Research showed although seven out of 10 worry about climate change effects, 86 per cent felt being outdoors had a positive effect on their mental health.

The Woodland Trust launched its ‘Plant More Trees’ campaign, aiming to plant 50 million more trees UK-wide by 2030.

Woodland Trust chief executive Dr Darren Moorcroft said: "Young people are experiencing an epidemic of climate anxiety and are increasingly worried about the health of the planet. This new data shows that climate change is jeopardising more than just the environment, with people’s mental well-being and future life plans also affected."

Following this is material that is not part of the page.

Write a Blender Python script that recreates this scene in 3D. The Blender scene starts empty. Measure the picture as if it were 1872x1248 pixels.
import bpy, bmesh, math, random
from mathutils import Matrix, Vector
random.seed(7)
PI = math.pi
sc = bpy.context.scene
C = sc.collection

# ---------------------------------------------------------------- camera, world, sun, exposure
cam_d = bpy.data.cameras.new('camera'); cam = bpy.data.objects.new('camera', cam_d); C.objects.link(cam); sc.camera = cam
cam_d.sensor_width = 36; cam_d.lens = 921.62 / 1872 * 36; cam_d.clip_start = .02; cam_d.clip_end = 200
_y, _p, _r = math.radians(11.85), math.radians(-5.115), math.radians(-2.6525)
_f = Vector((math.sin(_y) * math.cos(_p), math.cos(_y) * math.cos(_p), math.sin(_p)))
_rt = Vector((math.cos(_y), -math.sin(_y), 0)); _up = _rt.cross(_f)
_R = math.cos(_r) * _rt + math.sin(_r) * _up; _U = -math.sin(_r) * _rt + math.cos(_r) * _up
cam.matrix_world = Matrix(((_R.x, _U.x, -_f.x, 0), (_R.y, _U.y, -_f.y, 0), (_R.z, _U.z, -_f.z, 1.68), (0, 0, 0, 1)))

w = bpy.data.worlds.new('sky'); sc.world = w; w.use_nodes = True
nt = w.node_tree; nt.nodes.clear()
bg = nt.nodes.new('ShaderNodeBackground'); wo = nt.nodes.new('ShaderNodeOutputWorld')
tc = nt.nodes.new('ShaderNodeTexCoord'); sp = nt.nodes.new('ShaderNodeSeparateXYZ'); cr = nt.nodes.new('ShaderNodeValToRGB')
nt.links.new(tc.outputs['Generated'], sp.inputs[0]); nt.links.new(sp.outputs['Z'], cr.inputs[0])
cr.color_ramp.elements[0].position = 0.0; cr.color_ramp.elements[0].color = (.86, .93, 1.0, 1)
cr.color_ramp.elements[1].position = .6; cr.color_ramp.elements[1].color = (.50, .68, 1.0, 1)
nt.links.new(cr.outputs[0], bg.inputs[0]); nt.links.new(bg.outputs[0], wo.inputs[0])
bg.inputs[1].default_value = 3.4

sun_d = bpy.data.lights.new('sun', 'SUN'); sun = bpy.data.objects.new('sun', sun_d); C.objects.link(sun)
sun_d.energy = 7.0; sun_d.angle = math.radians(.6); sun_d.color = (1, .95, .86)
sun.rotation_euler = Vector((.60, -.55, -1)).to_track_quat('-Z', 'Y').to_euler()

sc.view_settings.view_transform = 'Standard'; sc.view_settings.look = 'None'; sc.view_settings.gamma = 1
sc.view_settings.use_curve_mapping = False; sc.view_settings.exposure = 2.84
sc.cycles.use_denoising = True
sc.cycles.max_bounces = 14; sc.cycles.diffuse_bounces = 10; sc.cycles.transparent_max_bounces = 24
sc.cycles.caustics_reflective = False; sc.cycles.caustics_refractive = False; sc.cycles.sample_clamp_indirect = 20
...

The Government's current goal is to increase tree coverage to 16.5 per cent by 2050. Friends of the Earth said this is "inadequately low", and argued double the current figure would be more reasonable.


Mike Childs, head of science, policy and research at Friends of the Earth, said: "The Government should be aiming to double tree cover in England by 2050 to ensure that people, no matter where they live or what their income, can experience the mental and physical health benefits that trees bring.

"Current targets for tree planting are woefully inadequate and overlook the devastating impact that timber and wood imports from countries such as Brazil, China and Russia wreak on nature globally.

"We need many more trees for farming, urban cooling and absorbing harmful carbon emissions. The Government must get behind a far more ambitious plan to boost tree numbers and adopt this as an official target."

The Department for Environment Food and Rural Affairs said the Government is committed to trebling average tree planting rates, boosting the number of trees close to where people live and in nature-deprived parts of the country.